Input data |
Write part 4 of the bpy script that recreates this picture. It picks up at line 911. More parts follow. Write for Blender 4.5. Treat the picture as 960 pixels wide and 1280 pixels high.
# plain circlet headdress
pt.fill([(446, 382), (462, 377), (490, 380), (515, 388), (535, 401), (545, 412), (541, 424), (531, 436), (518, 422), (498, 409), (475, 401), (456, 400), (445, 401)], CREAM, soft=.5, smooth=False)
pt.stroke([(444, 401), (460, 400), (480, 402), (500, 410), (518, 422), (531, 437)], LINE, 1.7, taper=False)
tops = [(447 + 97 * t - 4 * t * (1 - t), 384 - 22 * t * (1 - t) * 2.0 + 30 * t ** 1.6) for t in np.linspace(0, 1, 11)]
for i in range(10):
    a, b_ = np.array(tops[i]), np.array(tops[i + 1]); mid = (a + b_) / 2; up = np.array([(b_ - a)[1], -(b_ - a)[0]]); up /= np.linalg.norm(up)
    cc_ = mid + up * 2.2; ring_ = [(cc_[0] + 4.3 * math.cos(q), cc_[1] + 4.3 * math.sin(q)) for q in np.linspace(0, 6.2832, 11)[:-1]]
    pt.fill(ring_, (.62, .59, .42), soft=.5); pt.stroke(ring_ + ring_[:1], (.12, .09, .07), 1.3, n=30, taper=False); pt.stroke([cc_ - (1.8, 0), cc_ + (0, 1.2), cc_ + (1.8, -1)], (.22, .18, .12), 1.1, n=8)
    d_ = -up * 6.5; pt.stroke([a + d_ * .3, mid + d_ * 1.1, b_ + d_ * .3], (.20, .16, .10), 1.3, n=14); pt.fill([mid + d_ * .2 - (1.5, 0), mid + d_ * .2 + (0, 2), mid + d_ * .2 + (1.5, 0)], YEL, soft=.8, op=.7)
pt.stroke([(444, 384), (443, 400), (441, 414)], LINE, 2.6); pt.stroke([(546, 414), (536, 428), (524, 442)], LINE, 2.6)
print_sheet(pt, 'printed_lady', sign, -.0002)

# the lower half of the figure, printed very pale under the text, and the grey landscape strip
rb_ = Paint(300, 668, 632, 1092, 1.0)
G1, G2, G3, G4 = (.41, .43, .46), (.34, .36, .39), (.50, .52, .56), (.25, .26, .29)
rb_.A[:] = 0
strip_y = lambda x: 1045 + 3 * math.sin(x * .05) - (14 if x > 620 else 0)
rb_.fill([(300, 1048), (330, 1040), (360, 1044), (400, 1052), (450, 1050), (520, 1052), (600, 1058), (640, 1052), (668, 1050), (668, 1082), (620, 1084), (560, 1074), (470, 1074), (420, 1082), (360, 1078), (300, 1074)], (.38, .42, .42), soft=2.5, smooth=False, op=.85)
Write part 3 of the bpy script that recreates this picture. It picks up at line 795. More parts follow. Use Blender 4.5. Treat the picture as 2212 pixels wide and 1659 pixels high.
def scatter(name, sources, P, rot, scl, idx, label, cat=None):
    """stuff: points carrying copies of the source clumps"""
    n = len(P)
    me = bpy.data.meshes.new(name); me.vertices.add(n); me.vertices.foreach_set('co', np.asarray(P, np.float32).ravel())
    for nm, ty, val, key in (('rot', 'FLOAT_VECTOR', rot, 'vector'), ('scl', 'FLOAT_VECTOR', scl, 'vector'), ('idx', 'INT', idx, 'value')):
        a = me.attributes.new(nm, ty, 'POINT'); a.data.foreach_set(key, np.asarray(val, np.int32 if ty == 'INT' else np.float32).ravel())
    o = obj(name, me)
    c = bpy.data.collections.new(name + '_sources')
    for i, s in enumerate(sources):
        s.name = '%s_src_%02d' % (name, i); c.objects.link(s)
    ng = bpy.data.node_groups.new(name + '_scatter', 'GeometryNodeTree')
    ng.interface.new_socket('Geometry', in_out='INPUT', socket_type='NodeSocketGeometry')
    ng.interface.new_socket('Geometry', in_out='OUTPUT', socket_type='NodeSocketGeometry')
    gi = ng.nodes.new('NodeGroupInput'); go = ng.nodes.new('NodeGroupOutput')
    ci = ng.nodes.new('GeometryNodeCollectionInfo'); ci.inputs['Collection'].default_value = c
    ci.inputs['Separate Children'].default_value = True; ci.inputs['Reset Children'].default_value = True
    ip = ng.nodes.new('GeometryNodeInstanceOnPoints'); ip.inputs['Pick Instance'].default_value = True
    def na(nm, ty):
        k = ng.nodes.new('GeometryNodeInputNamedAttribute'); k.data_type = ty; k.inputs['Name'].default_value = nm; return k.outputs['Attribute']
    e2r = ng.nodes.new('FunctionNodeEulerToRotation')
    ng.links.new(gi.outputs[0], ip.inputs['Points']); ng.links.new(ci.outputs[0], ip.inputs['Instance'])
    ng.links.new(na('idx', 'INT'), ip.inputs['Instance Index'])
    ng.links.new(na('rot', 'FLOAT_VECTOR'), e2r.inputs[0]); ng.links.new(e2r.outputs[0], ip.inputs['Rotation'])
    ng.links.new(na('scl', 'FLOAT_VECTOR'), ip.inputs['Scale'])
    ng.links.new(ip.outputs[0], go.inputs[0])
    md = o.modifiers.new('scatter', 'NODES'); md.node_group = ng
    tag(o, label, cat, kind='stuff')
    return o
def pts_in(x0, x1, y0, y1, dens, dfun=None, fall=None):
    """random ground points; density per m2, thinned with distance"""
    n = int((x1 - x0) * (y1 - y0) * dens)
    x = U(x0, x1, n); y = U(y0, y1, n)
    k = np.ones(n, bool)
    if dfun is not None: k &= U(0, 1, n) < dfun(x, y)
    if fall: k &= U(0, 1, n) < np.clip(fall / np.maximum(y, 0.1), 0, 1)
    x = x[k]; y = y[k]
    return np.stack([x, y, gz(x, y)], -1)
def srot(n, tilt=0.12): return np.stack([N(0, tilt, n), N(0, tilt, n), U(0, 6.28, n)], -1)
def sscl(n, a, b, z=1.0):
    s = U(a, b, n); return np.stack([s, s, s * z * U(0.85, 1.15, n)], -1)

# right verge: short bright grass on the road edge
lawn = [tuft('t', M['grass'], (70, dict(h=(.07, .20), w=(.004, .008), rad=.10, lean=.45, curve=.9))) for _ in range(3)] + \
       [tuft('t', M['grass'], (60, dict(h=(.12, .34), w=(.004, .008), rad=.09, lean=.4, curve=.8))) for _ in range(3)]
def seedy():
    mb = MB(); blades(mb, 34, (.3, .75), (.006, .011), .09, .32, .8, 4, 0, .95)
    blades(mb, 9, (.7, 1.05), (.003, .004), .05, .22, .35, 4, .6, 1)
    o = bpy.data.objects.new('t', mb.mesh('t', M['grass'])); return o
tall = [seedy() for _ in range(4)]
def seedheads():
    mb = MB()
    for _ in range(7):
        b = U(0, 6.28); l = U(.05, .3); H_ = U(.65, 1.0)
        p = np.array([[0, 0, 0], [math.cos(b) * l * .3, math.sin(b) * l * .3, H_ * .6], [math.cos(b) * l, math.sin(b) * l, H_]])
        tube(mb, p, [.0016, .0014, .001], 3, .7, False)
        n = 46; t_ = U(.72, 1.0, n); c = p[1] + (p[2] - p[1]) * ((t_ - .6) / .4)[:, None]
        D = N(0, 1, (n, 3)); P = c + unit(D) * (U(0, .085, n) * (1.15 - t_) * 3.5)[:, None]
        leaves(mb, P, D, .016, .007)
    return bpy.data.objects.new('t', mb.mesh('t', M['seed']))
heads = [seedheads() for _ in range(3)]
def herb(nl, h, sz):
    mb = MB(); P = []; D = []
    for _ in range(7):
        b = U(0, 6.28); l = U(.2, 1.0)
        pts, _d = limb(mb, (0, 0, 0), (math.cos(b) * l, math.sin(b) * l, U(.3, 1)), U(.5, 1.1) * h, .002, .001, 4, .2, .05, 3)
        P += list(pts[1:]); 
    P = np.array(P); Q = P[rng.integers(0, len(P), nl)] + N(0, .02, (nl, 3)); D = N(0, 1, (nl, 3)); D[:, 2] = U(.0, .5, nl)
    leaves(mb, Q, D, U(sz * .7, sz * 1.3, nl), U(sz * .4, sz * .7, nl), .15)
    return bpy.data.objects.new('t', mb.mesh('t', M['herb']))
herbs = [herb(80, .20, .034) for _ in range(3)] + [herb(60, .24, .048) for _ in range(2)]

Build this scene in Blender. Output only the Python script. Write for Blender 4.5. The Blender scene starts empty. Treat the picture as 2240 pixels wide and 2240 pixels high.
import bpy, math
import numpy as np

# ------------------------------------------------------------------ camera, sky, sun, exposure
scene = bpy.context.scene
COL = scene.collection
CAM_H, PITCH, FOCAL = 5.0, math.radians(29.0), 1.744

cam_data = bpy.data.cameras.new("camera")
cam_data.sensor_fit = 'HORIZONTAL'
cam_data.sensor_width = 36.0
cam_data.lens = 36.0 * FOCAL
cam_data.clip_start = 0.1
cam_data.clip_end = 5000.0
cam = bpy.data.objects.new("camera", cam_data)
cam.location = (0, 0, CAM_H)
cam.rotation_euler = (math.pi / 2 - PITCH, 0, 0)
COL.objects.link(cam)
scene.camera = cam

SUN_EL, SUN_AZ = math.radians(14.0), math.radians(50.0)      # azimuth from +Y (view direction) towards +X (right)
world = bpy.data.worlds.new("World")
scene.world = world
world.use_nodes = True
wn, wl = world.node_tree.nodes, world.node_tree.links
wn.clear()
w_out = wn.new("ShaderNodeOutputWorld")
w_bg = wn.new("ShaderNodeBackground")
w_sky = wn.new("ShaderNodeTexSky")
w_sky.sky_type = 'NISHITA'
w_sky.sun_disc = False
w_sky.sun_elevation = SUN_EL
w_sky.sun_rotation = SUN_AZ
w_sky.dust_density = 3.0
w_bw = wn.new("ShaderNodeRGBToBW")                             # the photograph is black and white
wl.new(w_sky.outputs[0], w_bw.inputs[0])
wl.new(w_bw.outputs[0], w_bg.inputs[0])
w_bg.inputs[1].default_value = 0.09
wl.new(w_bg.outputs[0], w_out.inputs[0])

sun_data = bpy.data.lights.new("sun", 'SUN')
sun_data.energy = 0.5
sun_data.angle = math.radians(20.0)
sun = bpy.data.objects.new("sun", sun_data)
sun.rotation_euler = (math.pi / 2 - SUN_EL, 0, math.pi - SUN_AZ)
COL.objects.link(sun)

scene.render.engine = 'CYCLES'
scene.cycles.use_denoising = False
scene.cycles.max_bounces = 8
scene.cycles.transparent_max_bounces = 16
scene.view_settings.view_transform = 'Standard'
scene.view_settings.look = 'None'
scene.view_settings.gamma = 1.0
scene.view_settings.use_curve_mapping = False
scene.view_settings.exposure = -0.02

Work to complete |
Give again, word for word, the lines starting at the line that has "Build this scene" and ending at the line that has "import numpy as np", with both of those lines included and nothing else.

Written reply |
Build this scene in Blender. Output only the Python script. Write for Blender 4.5. The Blender scene starts empty. Treat the picture as 2240 pixels wide and 2240 pixels high.
import bpy, math
import numpy as np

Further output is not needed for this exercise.